One of my big objections to film as a medium is that it’s much too immersive, and I think that it turns us into a population of lazy and unimaginative drones. The absurd lengths that modern cinema and its CGI capabilities will go in order to save the audience the bother of imagining anything themselves is probably having a crippling effect on the mass imagination. You don’t have to do anything. With a comic, you’re having to do quite a lot. Even though you’ve got pictures there for you, you’re having to fill in all the gaps between the panels, you’re having to imagine characters voices. You’re having to do quite a lot of work. Not quite as much work as with a straight unillustrated book, but you’re still going to do quite a lot of work.

I think the amount of work we contribute to our enjoyment of any piece of art is a huge component of that enjoyment. I think that we like the pieces that engage us, that enter into a kind of dialog with us, whereas with film you sit there in your seat and it washes over you. It tells you everything, and you really don’t need to do a great deal of thinking. There are some films that are very, very good and that can engage the viewer in their narrative, in its mysteries, in its kind of misdirections. You can sometimes get films where a lot of it is happening in your head. Those are probably good films, but they’re not made very much anymore.

I didn’t enjoy it so much because of his critique of film—which I think (or thought) was pretty banal and almost conventional wisdom at this point (Godard’s work isn’t done, I guess)—but because it just seems so refreshing after reading so many articles and interviews with comic-book people who always seem to be trying to pump up comics by saying they’re just like movies, or could make great movies, or that the reason Will Eisner is great is because he used tricks from the movies, etc.
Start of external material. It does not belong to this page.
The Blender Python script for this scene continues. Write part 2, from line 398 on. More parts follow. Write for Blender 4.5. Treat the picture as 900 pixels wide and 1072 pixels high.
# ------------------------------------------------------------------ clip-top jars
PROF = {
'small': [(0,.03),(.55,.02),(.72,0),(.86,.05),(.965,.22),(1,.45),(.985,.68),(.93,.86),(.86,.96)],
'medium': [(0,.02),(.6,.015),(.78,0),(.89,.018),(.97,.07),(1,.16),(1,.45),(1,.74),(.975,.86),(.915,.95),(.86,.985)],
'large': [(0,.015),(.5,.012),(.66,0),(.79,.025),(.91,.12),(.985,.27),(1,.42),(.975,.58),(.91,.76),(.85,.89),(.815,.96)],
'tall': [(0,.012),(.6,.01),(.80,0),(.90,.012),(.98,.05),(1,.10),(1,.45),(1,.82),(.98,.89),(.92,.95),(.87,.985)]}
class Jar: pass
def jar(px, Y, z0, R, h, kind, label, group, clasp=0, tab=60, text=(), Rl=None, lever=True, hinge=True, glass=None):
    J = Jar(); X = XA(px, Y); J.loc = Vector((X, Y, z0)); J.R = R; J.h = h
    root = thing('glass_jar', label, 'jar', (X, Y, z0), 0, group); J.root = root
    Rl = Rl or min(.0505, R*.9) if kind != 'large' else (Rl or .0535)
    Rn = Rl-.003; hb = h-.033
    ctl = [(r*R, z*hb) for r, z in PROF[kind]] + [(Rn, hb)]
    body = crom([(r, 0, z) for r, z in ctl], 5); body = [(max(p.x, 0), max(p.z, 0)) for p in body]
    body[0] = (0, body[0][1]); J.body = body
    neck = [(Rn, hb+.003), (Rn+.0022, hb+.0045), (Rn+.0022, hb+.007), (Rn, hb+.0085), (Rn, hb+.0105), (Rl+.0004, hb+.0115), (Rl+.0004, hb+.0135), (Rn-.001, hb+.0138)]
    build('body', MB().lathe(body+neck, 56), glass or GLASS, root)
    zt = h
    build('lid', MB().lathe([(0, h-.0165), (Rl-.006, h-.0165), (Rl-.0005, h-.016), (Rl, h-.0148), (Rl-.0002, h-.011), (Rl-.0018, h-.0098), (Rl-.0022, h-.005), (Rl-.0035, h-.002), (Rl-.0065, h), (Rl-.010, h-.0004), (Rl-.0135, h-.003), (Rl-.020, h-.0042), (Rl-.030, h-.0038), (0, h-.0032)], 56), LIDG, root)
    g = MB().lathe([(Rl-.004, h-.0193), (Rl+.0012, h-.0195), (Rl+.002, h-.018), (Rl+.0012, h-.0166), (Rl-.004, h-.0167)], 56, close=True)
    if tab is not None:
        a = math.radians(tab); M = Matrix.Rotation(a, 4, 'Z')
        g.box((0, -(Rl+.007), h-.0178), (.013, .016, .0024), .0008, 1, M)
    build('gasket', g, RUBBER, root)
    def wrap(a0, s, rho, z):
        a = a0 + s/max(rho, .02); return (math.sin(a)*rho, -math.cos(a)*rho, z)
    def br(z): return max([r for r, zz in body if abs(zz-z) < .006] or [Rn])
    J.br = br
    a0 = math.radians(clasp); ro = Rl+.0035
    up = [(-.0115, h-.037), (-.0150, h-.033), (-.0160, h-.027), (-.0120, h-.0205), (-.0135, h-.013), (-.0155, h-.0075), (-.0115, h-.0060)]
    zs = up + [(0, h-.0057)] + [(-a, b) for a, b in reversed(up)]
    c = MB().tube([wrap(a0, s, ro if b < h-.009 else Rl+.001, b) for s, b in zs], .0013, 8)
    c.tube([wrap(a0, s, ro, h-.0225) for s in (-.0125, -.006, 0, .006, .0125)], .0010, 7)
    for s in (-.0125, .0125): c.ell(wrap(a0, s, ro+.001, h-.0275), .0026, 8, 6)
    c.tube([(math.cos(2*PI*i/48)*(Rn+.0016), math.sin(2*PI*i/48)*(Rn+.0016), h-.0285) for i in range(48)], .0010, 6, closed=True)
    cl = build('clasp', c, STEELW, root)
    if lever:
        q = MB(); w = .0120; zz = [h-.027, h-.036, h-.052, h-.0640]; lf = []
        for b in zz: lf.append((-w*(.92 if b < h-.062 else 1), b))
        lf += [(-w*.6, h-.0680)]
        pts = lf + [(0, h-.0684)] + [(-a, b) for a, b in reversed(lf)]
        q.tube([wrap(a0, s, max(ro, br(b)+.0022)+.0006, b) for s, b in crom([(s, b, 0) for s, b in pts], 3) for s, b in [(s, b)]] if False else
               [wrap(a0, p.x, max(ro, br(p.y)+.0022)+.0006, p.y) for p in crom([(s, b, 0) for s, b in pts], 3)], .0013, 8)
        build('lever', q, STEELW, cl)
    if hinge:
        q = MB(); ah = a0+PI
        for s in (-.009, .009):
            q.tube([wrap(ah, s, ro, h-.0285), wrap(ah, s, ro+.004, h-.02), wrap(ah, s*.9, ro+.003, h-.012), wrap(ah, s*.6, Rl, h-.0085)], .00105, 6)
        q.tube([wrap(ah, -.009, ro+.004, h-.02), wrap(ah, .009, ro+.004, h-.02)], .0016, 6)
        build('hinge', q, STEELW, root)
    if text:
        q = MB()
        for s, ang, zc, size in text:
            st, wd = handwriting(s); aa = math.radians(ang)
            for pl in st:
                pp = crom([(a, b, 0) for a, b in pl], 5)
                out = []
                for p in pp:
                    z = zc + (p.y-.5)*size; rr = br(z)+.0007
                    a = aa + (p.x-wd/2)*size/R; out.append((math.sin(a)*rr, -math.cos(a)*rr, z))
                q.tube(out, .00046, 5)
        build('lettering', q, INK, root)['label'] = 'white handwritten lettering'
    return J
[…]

It’s nice to hear someone involved in comics who doesn’t have an inferiority complex about them, and just flat out says they’re better, and on top of that, movies are bad for your brain.

Also, usually I get all bent out of shape when someone admits to not paying close attention to comics and movies for a decade or so before turning around and bashing them on and on, but I have to admit this time I was kind of amazed at how accurate Moore was. (Though admittedly his critiques apply mostly to the superhero and blockbuster varieties.) Maybe that’s a power you get when you’re a wizard.

On the other hand, I tried again this winter, and I still can’t get through Promethea. What a chore. It seems like being a wizard has its bad sides, too.